Pensez au paradoxe du mouvement de Zénon d'Elée consistant à sans cesse diviser par deux la distance à parcourir: soit vous parcourez la distance, soit vous vous abstrayez du mouvement pur pour explorer sa représentation à travers les opérations de l'esprit. Lorsqu'on devient trop lucide, on demeure prisonnier de ses représentations et tout mouvement, c'est à dire choix, devient en droit impossible puisqu'il requiert de se faire croire qu'un choix est meilleur qu'un autre.

Une conclusion de ce constat pourrait être la suivante: la conscience est négation. On serait tenté de dire même qu'elle est par conséquent contraire à l'élan vital, mais la vie est un paradoxe en acte: toute création est destruction d'autre chose, tout ce qui s'élève le fait en grignotant ce qui était.

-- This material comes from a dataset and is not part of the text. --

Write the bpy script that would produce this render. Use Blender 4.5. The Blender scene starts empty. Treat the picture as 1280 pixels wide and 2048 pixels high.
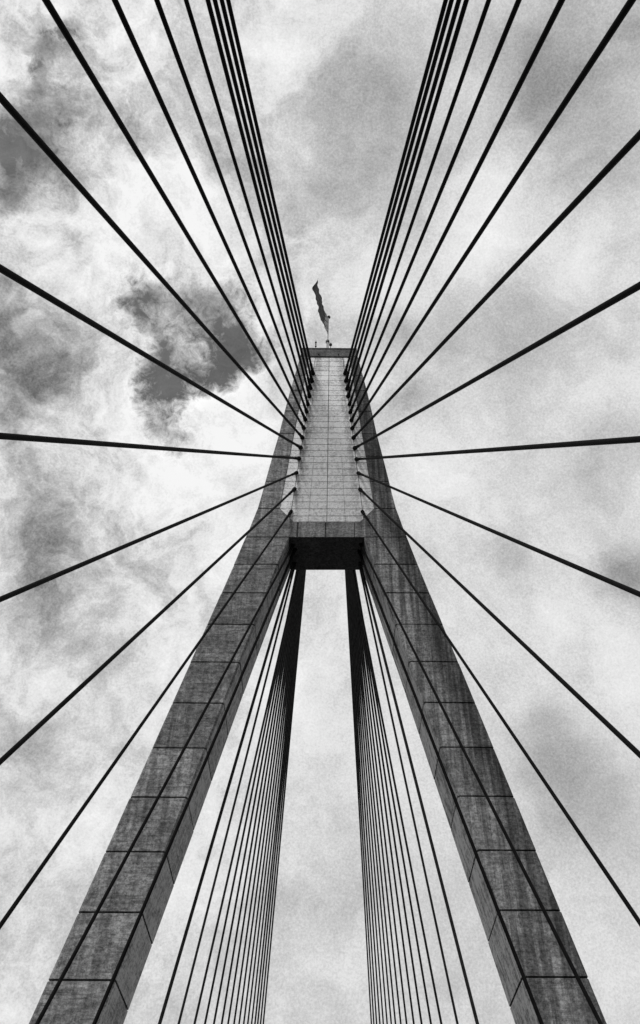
import bpy, bmesh, math, random
from mathutils import Vector, Matrix
random.seed(7)
S = bpy.context.scene
C = S.collection

# ------------------------------------------------------------------ helpers
def tag(o, label=None, cat=None, group=None, kind=None):
    if label: o['label'] = label
    if cat: o['category'] = cat
    if group: o['group'] = group
    if kind: o['kind'] = kind
    return o

def link(name, bm, mat, parent=None, smooth=False):
    me = bpy.data.meshes.new(name)
    bmesh.ops.recalc_face_normals(bm, faces=bm.faces)
    bm.to_mesh(me); bm.free()
    if smooth:
        for p in me.polygons: p.use_smooth = True
    me.materials.append(mat)
    o = bpy.data.objects.new(name, me); C.objects.link(o)
    if parent:
        o.parent = parent
        o.matrix_parent_inverse = Matrix.Translation(parent.location).inverted()
    return o

def empty(name, loc):
    o = bpy.data.objects.new(name, None); C.objects.link(o)
    o.location = loc; o.empty_display_size = 1.0
    return o

def hexa(bm, lo, hi):
    """box from 4 lower and 4 upper corners (both counter-clockwise)"""
    v = [bm.verts.new(p) for p in lo] + [bm.verts.new(p) for p in hi]
    fs = [bm.faces.new([v[3], v[2], v[1], v[0]]), bm.faces.new(v[4:8])]
    for i in range(4):
        j = (i+1) % 4
        fs.append(bm.faces.new([v[i], v[j], v[4+j], v[4+i]]))
    return fs

def slab(bm, z0, z1, xl0, xr0, xl1, xr1, y0, y1, y0b=None, y1b=None):
    y0b = y0 if y0b is None else y0b; y1b = y1 if y1b is None else y1b
    return hexa(bm, [W(xl0, y0, z0), W(xr0, y0, z0), W(xr0, y1, z0), W(xl0, y1, z0)],
                    [W(xl1, y0b, z1), W(xr1, y0b, z1), W(xr1, y1b, z1), W(xl1, y1b, z1)])

def tube(bm, pts, radii, n=14, cap=True):
    rings = []
    for i, p in enumerate(pts):
        p = Vector(p)
        a = Vector(pts[max(i-1, 0)]); b = Vector(pts[min(i+1, len(pts)-1)])
        d = (b-a).normalized()
        ref = Vector((0, 0, 1)) if abs(d.z) < .95 else Vector((0, 1, 0))
        u = d.cross(ref).normalized(); v = u.cross(d)
        rings.append([bm.verts.new(p + radii[i]*(math.cos(t)*u + math.sin(t)*v))
                      for t in [2*math.pi*k/n for k in range(n)]])
    for r0, r1 in zip(rings, rings[1:]):
        for k in range(n):
            bm.faces.new([r0[k], r0[(k+1) % n], r1[(k+1) % n], r1[k]])
    if cap:
        bm.faces.new(rings[0][::-1]); bm.faces.new(rings[-1])

def interp(tab, z):
    if z <= tab[0][0]: return tab[0][1]
    for (a, u), (b, v) in zip(tab, tab[1:]):
        if z <= b: return u + (v-u)*(z-a)/(b-a)
    return tab[-1][1]

# small shear added to the pylon's shape to offset the camera fit error
def W(x, y, z):
    dz = max(-.125, min(.125, .018*x))
    dx = -.0022*max(0., z-30.)
    return Vector((x+dx, y, z+dz))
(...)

Alors qui a raison entre celui qui n'ose plus faire un choix face à tous les possibles, et celui qui s'engouffre aveuglément dans la conviction et la foi d'une Voie d'or? L'un est dangereux pour les autres (je vous laisse deviner lequel), mais pas toujours, l'autre l'est pour lui-même. Lorsque le pôle noétique a pris l'ascendant sur le pôle empirique, tout élan qui jaillit se voit dissout dans l'epochè, chaque désir est filtré par une lucidité qui, en bonne observatrice, sait que le désir opposé est lui aussi enviable, orientant par là le processus pulsionnel vers un chemin opposé. Ce jeu se répète indéfiniment jusqu'à ce que la fonction même du désir soit en panne et ne sache plus produire de réel engagement durable.

Voilà mon cadeau pour l'humanité.

samedi 8 septembre 2018

La fin des mensonges...?


Arrivera un jour où mon stylo fera silence. Probablement l'empoignerais-je encore, suspendant la pointe juste au dessus du papier - entre deux néants de possibles - mais nulle pensée ne viendra l'agiter. Figée, la voix de l'âme; pétrifiée par la conscience que tout propos, tout jugement est mensonge.

Un jour viendra la fin, la fin de mes histoires, de ces poèmes qui, prétendant dire une vérité à mon sujet, mentent dogmatiquement, c'est à dire de la pire des manières: d'une ignorance qui ne se connaît elle-même. Si j'écris cela aujourd'hui c'est que quelque part je crois encore à mes petits mensonges, je ferme l'oeil afin de vivre un peu et taire pour quelques minutes essentielles le tourment d'exister ici et maintenant.

Peut-être gagnerais-je à faire carrière de mes mensonges, à mentir pour de vrai, en connaissance de cause. N'est-ce pas cela vivre? Parvenir à se rendre aveugle les yeux grands ouverts?